▶ [Data shown]:
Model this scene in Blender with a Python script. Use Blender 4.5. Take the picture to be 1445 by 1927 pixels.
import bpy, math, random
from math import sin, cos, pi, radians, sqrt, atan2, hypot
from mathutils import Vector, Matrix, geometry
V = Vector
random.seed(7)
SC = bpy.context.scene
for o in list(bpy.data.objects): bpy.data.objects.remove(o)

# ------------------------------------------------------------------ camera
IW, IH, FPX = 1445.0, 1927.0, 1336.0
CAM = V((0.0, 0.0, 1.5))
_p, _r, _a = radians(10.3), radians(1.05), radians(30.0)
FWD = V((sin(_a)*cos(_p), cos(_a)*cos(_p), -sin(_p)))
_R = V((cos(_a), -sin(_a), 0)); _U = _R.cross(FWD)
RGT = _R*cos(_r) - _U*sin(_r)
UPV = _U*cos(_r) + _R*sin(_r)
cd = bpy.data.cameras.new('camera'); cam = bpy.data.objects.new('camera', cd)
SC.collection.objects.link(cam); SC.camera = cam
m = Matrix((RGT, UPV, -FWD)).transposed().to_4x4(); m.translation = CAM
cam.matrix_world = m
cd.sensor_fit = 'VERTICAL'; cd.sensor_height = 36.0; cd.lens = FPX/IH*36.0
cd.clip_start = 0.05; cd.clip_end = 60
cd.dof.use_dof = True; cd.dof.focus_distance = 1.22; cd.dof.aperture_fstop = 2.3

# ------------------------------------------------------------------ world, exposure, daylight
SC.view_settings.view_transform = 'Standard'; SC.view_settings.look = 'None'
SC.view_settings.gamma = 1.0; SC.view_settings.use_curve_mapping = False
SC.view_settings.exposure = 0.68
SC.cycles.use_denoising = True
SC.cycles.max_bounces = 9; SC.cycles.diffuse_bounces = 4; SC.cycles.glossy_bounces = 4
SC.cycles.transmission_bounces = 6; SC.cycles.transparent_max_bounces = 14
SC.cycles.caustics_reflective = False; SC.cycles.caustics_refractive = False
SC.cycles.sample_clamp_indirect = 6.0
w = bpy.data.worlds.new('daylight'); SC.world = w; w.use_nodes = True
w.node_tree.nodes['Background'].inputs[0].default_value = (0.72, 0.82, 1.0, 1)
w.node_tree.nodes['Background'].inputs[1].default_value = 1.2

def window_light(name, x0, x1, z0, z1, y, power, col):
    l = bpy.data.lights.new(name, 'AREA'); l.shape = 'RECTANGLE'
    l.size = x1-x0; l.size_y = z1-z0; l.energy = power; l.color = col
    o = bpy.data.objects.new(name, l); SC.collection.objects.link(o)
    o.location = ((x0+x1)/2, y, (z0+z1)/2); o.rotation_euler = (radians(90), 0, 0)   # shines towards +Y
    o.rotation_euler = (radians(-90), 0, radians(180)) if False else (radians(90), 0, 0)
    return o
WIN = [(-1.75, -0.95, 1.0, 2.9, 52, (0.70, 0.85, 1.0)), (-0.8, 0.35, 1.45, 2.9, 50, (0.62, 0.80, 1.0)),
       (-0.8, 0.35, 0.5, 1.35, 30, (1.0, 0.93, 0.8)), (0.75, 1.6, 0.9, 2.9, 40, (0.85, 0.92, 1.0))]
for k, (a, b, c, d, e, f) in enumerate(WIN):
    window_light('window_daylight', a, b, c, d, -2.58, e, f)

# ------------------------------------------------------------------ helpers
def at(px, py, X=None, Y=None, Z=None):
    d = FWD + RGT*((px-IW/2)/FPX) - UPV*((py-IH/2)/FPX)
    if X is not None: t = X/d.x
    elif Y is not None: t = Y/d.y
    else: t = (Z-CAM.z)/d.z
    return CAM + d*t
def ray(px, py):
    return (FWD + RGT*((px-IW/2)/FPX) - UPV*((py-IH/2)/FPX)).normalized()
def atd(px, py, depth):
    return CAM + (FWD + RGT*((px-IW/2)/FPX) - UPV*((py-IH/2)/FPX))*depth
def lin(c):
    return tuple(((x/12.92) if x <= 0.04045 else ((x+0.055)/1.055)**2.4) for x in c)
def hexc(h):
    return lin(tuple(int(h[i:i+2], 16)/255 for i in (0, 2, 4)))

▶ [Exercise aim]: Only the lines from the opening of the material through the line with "for o in list(bpy.data.objects): bpy.data.objects.remove(o)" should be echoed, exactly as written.

▶ [Answer in full]:
Model this scene in Blender with a Python script. Use Blender 4.5. Take the picture to be 1445 by 1927 pixels.
import bpy, math, random
from math import sin, cos, pi, radians, sqrt, atan2, hypot
from mathutils import Vector, Matrix, geometry
V = Vector
random.seed(7)
SC = bpy.context.scene
for o in list(bpy.data.objects): bpy.data.objects.remove(o)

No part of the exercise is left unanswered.